D’un point de vue philosophique, on pourrait dire que L garde foi en des valeurs universelles (la vie humaine inviolable, la justice équitable), là où Kira verse dans un relativisme moral absolu (il décide seul de qui mérite la mort, selon SES critères). D’ailleurs, le manga de Death Note lui-même prend parti en montrant l’issue du duel : Light, malgré son génie, est finalement vaincu et démasqué. Sa chute illustre une leçon presque éthique : « peu importe votre intelligence ou votre pouvoir, vous n’êtes pas exempté de la morale commune ».
En effet, Light se croyait intouchable, « au-delà du bien et du mal », mais il finit misérable et honni, prouvant que la réalité rattrape ceux qui violent les principes humains fondamentaux, même équipé d'un Death Note. L, bien qu’il meure avant la fin, a semé les graines de cette défaite en ne cédant jamais au système de valeurs de Kira.

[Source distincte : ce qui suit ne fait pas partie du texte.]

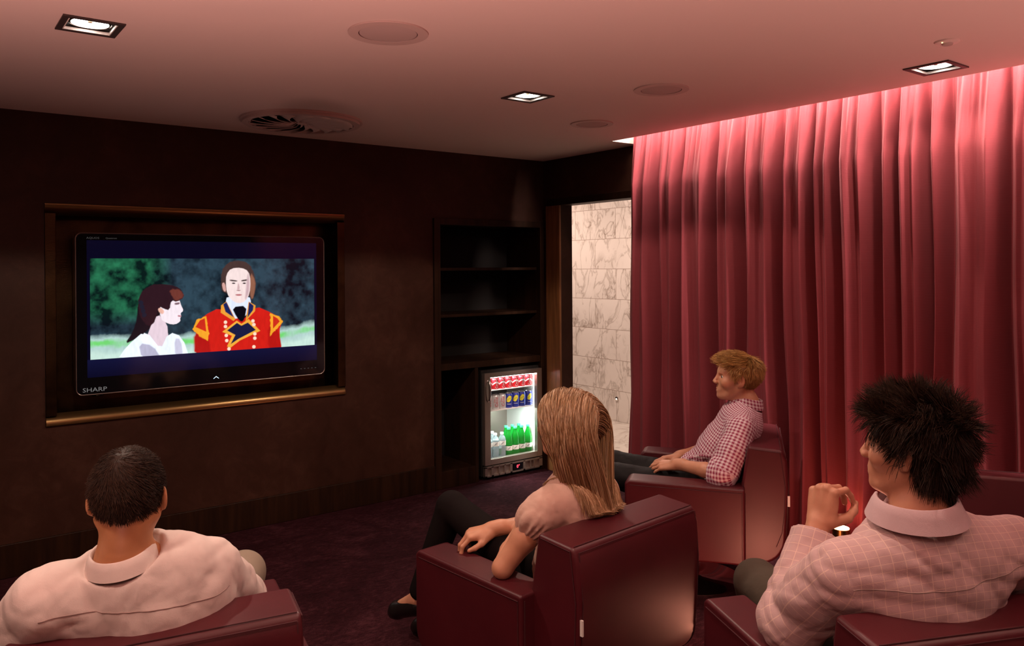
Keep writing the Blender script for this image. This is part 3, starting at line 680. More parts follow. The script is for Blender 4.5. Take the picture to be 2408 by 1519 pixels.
# wall studs in the corridor
emis('stud_glow', (1, .8, .6), 2.0)
for px, py, lb in ((1332, 922, 'left one, at the blonde woman\'s parting'), (1390, 929, 'middle one'), (1451, 938, 'right one, nearest the curtain')):
    p = on_x(px, py, 6.05)
    o = empty('wall_stud_light', (6.05, p[1], p[2]), 0, 'tiny round metal light low on the marble wall, '+lb, 'wall light', 'studs low on the marble wall')
    MB().lathe([(.024, -.001), (.024, -.008), (.016, -.010)], seg=24, axis='x').build('ring', MT['chrome'], o, smooth=True)
    MB().lathe([(.010, -.010), (.008, -.014)], seg=16, axis='x').build('lens', MT['stud_glow'], o, smooth=True)
# ------------------------------------------------------------------ armchairs
def seam(m, pts, r=.0016): m.tube(pts, r, 5)
def arc(cx, cz, rx, rz_, a0, a1, n): return [(cx+rx*math.cos(R_(a0+(a1-a0)*k/n)), cz+rz_*math.sin(R_(a0+(a1-a0)*k/n))) for k in range(n+1)]
def armchair(loc, rz, label):
    o = empty('armchair', loc, rz, label, 'armchair', 'dark red leather swivel armchairs')
    back = [(-.20, .215), (-.235, .5), (-.285, .785), (-.44, .772), (-.462, .72)]+[(-.468, .60), (-.462, .47)]+arc(-.34, .36, .115, .135, 178, 262, 8)+[(-.28, .215)]
    m = MB().prism(back, -.33, .33, 'y'); m.build('backrest', MT['leather'], o, bevel=.014, bseg=4)
    m = MB().box(-.275, .27, -.245, .245, .22, .42); m.build('seat', MT['leather'], o, bevel=.035, bseg=5)
    ap = [(-.268, .225), (-.268, .59), (.285, .60), (.305, .585), (.305, .36)]+arc(.22, .31, .085, .085, 0, -90, 5)
    for s in (1, -1):
        y0, y1 = (.25, .392) if s == 1 else (-.392, -.25)
        MB().prism(ap, y0, y1, 'y').build('armrest', MT['leather'], o, bevel=.02, bseg=4)
    m = MB()
    for s in (1, -1):
        seam(m, [(-.455, s*.315, .757), (-.4695, s*.315, .60), (-.4635, s*.315, .47)]+[(x-.001, s*.315, z) for x, z in arc(-.34, .36, .115, .135, 178, 250, 8)])
        seam(m, [(-.30, s*.3315, .772), (-.43, s*.3315, .76), (-.452, s*.3315, .60), (-.447, s*.3315, .47), (-.437, s*.3315, .38), (-.41, s*.3315, .31)])
        seam(m, [(-.255, s*.3935, .24), (-.255, s*.3935, .57), (.28, s*.3935, .575)])
        seam(m, [(-.2695, s*.268, .24), (-.2695, s*.268, .57)])
        seam(m, [(-.2695, s*.375, .24), (-.2695, s*.375, .57)])
    seam(m, [(-.452, -.315, .757), (-.452, .315, .757)]); seam(m, [(-.435, -.318, .7735), (-.435, .318, .7735)])
    m.build('stitched_seams', MT['stitching'], o)
    MB().box(-.474, -.463, .318, .324, .505, .555).build('fabric_tag', MT['white_tag'], o)
    MB().box(-.2, .18, -.2, .2, .195, .222).build('swivel_plate', MT['black_matt'], o)
    MB().lathe([(.031, .0), (.031, .12), (.033, .121), (.033, .126), (.027, .127), (.027, .2)], seg=28).build('pedestal', MT['chrome'], o, smooth=True)
    MB().lathe([(.25, 0.001), (.25, .008), (.235, .012), (.05, .016), (.04, .02)], seg=64).build('base_disc', MT['chrome'], o, smooth=True, angle=30)
    return o
CH = {'m1': ((.555, 2.445), 79.5), 'w': ((1.93, 2.34), 96), 'b': ((3.316, 2.793), 126.4), 'm2': ((2.248, 1.221), 66), 'e': ((3.30, 1.24), 212)}
LB = {'m1': 'dark red leather armchair at the lower left, under the man in the white shirt', 'w': 'dark red leather armchair in the centre with its back to us, under the blonde woman',
      'b': 'dark red leather armchair seen from the side by the curtain, under the blond man', 'm2': 'dark red leather armchair at the lower right corner, under the dark-haired man in pink', 'e': 'dark red leather armchair at the right edge, shining and empty beside the curtain'}
CM = {}
for k_, ((x, y), a) in CH.items():
    armchair((x, y, 0), R_(a), LB[k_]); CM[k_] = (np.array([x, y, 0.]), R_(a))
# ------------------------------------------------------------------ floor lamps
emis('uplight_glow', (1, .42, .2), 26)
simple('brass', (.55, .32, .1), .25, 1)
def uplight(loc, label, en, col=(1, .36, .2), h=.16):
    o = empty('floor_uplight', loc, 0, label, 'floor lamp', 'small floor uplights')
    MB().lathe([(.06, .001), (.06, .01), (.045, .014), (.045, h)], seg=28).build('housing', MT['brass'], o, smooth=True)
    MB().lathe([(.04, h-.002), (.04, h+.002), (.03, h+.006)], seg=24).build('lens', MT['uplight_glow'], o, smooth=True)
    L = bpy.data.lights.new('uplight_bulb', 'POINT'); L.energy = en; L.color = col; L.shadow_soft_size = .05
    q = link(bpy.data.objects.new('uplight_bulb', L)); q.location = (loc[0], loc[1], h+.05)
    return o
# ------------------------------------------------------------------ lights
def spot(p, en, size=146, blend=.12, col=(1, .78, .62), r=.05, tgt=None):
    L = bpy.data.lights.new('downlight_beam', 'SPOT'); L.energy = en; L.spot_size = R_(size); L.spot_blend = blend; L.color = col; L.shadow_soft_size = r
    q = link(bpy.data.objects.new('downlight_beam', L)); q.location = (p[0], p[1], CZ-.012); return q
for (p, rz), en in zip(spots, (62, 66, 17)): spot(p, en, 138)
for (p, rz), en in zip(extra, (46, 64, 24, 54)): spot(p, en, 116, .5)  # the added unseen spots, lighting the sitters from above and behind
# cove light strip
m = MB(); m.box(4.15, 4.17, -1.9, 3.9, 2.70, 2.72)
cs = m.build('cove_light_strip', MT['cove_glow']); tag(cs, 'bright white light strip hidden in the ceiling slot above the curtain', 'light strip')
L = bpy.data.lights.new('cove_light', 'AREA'); L.shape = 'RECTANGLE'; L.size = 5.6; L.size_y = .05; L.energy = 220; L.color = (1, .78, .68)
q = link(bpy.data.objects.new('cove_light', L)); q.location = (3.945, 1.05, 2.86); q.rotation_euler = (0, R_(0), R_(90))
# corridor light
for y in (5.2, 7.0):
    L = bpy.data.lights.new('corridor_light', 'AREA'); L.size = .5; L.energy = 42; L.color = (1, .77, .65)
    q = link(bpy.data.objects.new('corridor_light', L)); q.location = (5.0, y, 2.7)
w = bpy.data.worlds.new('world'); scn.world = w; w.use_nodes = True
w.node_tree.nodes['Background'].inputs[0].default_value = (1, .50, .44, 1); w.node_tree.nodes['Background'].inputs[1].default_value = .02
for lx, ly, en, lb in ((3.1, -.6, 185, 'added brass uplight out of view on the curtain side, brightening the ceiling'), (-.5, .8, 550, 'added brass uplight out of view on the television side, brightening the ceiling')):  # unseen uplights added to brighten the ceiling
    o = uplight((lx, ly, 0), lb, 2)
    L = bpy.data.lights.new('ceiling_fill_beam', 'SPOT'); L.energy = en; L.color = (1, .50, .42); L.spot_size = R_(136); L.spot_blend = .9; L.shadow_soft_size = .05
    q = link(bpy.data.objects.new('ceiling_fill_beam', L)); q.location = (lx, ly, .25); q.rotation_euler = (math.pi, 0, 0)
uplight((2.76, 1.93, 0), 'small brass uplight on the carpet between the centre and the curtain-side armchairs', 13, (1, .34, .22), .05)
uplight((3.865, 2.27, 0), 'small brass uplight by the foot of the curtain, glowing white-orange', .8, h=.285)
# ================================================================== signed-distance modelling of soft bodies
def A(*p): return np.array(p, np.float64)
def nrm(v): v = np.asarray(v, float); return v/(np.linalg.norm(v)+1e-12)
class Prim: pass
def cap(a, b, ra, rb):
    p = Prim(); a = np.asarray(a, float); b = np.asarray(b, float); ba = b-a; L2 = float(ba@ba)+1e-12
    p.c = (a+b)/2; p.r = np.sqrt(L2)/2+max(ra, rb)
    def f(P):
        w = P-a; t = np.clip((w@ba)/L2, 0, 1); d = w-t[:, None]*ba
        return np.sqrt((d*d).sum(1))-(ra+(rb-ra)*t)
    p.f = f; return p
def ell(c, r, Rm=None):
    """ellipsoid; Rm rows are its axes"""
    p = Prim(); c = np.asarray(c, float); r = np.asarray(r, float); Rm = np.eye(3) if Rm is None else np.asarray(Rm, float)
    p.c = c; p.r = float(r.max())
    def f(P):
        q = (P-c)@Rm.T; k0 = np.sqrt(((q/r)**2).sum(1)); k1 = np.sqrt(((q/(r*r))**2).sum(1))+1e-9
        return np.where(k0 < .15, (k0-1)*r.min(), k0*(k0-1)/k1)
    p.f = f; return p
def rbox(c, h, rd, Rm=None):
    p = Prim(); c = np.asarray(c, float); h = np.asarray(h, float)-rd; Rm = np.eye(3) if Rm is None else np.asarray(Rm, float)
    p.c = c; p.r = float(np.linalg.norm(h)+rd)
    def f(P):
        q = np.abs((P-c)@Rm.T)-h
        return np.sqrt((np.maximum(q, 0)**2).sum(1))+np.minimum(q.max(1), 0)-rd
    p.f = f; return p
def smin(a, b, k):
    if k <= 0: return np.minimum(a, b)
    h = np.maximum(k-np.abs(a-b), 0)/k; return np.minimum(a, b)-h*h*k*.25
def smax(a, b, k): return -smin(-a, -b, k)
def ev(ops, P, post=None, cen=None, rad=None):
    """ops: list of (sign, prim, k). With cen/rad (block sphere) far primitives are skipped"""
    v = np.full(len(P), 1.0)
    for sg, pr, k in ops:
        if sg > 0: v = smin(v, pr.f(P), k)
        else: v = smax(v, -pr.f(P), k)
    return post(P, v) if post else v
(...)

Sa persévérance est récompensée à titre posthume par la victoire de ses héritiers (Near et Mello). On peut y voir une sorte de triomphe de l’éthique sur la force brute : la notion kantienne du devoir et le respect de la dignité humaine reprennent leurs droits après la parenthèse terrifiante du « règne » de Kira et du Death Note.

L ou Kira, lequel des deux avaient raison du point de vue de la philosophie ?
À la lumière de la philosophie, ni L ni Kira n’ont totalement tort… ni totalement raison. Kira s’inscrit dans une logique utilitariste : réduire le crime, imposer la peur pour bâtir une société « meilleure ». C’est une vision séduisante par ses résultats immédiats, mais dangereuse car elle sacrifie la dignité humaine et ouvre la porte au despotisme. À l’inverse, L défend une conception déontologique de la justice : respecter des principes universels, ne pas tuer, laisser le droit décider. Cette position semble plus faible dans un monde imparfait, mais elle préserve l’humanité et les libertés individuelles.
Pourtant, Death Note fascine parce que Kira incarne la tentation universelle d’un ordre parfait imposé par un seul homme. C’est la question que l’œuvre laisse ouverte : préfère-t-on un monde pacifié par la peur, ou un monde incertain mais fondé sur des règles communes ?
En fin de compte, Death Note ne nous dit pas qui a raison : il nous pousse à réfléchir sur notre propre conception de la justice et de la philosophie.